-- BEGIN --
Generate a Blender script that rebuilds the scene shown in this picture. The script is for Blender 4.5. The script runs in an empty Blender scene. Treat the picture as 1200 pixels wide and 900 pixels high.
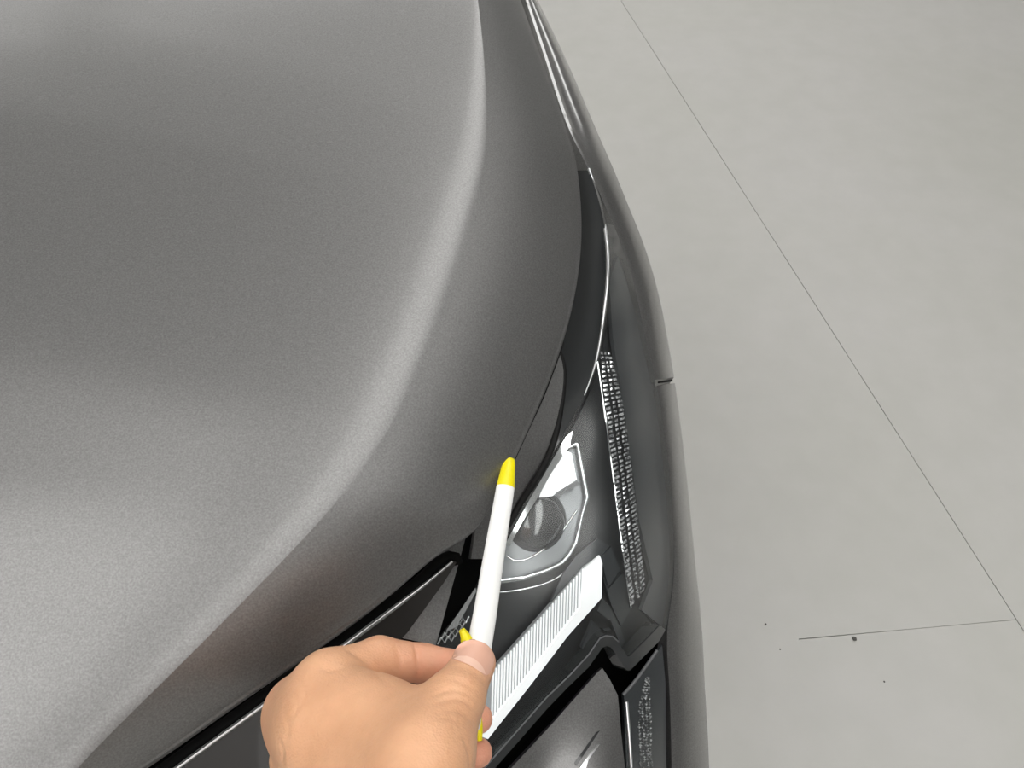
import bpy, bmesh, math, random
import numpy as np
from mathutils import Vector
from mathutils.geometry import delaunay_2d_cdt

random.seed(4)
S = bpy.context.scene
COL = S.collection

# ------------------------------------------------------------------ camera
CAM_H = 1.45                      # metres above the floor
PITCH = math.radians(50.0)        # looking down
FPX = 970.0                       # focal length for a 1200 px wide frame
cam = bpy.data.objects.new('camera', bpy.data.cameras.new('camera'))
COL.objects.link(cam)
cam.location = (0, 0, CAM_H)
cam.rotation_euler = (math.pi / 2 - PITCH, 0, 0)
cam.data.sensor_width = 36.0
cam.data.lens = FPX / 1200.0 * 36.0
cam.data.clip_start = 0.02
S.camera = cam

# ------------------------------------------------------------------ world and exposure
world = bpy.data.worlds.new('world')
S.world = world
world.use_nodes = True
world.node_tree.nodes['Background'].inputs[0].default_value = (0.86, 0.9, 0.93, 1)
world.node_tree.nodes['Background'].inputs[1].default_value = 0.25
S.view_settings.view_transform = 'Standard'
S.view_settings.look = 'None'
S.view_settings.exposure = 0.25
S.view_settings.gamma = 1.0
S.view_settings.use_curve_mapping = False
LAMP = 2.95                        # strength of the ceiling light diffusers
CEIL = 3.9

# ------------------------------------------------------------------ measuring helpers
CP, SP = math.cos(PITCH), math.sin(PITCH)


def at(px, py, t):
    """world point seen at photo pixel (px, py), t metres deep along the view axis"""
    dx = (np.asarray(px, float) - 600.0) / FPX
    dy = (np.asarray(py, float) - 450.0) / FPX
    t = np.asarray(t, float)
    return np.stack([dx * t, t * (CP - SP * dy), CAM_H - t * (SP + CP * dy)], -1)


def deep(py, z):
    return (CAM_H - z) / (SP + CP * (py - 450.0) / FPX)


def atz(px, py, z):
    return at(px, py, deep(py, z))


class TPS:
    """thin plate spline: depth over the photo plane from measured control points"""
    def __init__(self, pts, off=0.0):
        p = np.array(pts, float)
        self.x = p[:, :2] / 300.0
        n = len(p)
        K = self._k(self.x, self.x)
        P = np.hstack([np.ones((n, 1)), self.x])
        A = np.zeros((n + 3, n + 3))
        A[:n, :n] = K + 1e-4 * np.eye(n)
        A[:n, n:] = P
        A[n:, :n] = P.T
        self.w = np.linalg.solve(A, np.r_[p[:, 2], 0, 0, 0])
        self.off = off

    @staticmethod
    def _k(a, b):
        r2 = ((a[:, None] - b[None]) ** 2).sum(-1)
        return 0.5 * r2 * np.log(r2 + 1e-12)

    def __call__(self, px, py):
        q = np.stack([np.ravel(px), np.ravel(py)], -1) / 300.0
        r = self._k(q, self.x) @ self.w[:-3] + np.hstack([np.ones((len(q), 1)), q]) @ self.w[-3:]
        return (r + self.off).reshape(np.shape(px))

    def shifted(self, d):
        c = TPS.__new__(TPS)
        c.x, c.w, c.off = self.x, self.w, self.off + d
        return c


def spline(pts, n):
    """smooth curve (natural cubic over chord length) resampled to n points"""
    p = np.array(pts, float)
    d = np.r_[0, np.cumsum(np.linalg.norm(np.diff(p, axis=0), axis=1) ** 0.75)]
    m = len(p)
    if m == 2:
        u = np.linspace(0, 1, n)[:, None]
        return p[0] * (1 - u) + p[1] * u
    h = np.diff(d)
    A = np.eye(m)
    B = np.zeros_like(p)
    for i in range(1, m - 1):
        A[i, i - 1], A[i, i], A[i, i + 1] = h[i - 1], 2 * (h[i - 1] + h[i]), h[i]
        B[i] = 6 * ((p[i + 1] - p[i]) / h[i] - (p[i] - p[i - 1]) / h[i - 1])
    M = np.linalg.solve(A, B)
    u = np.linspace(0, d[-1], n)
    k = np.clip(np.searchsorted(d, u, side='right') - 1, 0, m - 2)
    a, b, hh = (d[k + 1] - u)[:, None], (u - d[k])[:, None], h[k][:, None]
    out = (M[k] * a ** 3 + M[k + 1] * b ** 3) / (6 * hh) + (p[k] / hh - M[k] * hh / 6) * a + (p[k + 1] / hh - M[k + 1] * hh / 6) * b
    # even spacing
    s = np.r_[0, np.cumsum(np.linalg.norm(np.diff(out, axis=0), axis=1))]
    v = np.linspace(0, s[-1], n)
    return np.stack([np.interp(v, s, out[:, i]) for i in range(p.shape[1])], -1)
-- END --
-- BEGIN --
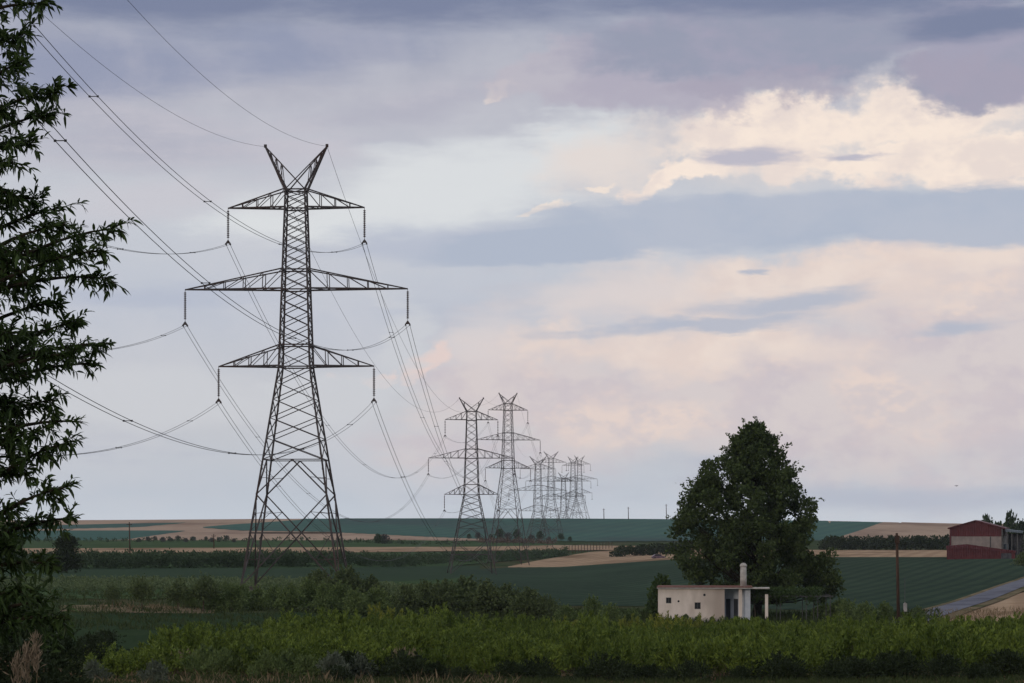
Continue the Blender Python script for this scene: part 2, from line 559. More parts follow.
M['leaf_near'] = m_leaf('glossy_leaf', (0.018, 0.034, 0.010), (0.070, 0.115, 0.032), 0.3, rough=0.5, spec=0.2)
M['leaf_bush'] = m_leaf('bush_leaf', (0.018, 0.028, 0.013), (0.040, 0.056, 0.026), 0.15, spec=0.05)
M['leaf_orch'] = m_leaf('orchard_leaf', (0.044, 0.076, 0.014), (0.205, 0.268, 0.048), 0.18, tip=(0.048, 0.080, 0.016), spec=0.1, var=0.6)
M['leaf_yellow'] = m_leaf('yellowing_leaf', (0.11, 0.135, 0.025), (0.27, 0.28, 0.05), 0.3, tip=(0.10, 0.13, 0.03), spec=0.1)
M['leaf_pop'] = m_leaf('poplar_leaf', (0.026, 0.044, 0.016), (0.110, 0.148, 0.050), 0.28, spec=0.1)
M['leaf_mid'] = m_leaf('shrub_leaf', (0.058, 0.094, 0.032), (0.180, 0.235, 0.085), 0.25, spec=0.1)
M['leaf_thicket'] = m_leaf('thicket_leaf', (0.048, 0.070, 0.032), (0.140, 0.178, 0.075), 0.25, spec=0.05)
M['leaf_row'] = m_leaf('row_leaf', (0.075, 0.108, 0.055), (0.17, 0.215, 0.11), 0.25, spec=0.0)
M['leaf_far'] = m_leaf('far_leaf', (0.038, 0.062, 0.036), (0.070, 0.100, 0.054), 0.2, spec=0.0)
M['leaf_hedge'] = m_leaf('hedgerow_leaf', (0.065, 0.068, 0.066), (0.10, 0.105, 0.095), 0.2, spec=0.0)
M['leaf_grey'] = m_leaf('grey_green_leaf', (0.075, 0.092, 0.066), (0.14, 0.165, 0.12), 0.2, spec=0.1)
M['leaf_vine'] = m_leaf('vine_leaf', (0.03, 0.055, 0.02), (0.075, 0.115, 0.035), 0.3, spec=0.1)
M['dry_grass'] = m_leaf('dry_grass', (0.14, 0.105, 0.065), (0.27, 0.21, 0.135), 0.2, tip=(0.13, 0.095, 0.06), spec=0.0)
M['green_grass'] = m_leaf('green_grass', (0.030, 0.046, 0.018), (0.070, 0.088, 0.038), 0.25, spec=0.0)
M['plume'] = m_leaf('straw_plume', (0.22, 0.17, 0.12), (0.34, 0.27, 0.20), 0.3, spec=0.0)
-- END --
WHAT YOU NEED TO DO: Copy the lines above exactly, starting at the one with "Generate a Blender" and ending at the one with "from mathutils.geometry import", both included. Leave out any pictures and add nothing else.

RESULT OF THIS EXERCISE:
Generate a Blender script that rebuilds the scene shown in this picture. The script is for Blender 4.5. The script runs in an empty Blender scene. Treat the picture as 1200 pixels wide and 900 pixels high.
import bpy, bmesh, math, random
import numpy as np
from mathutils import Vector
from mathutils.geometry import delaunay_2d_cdt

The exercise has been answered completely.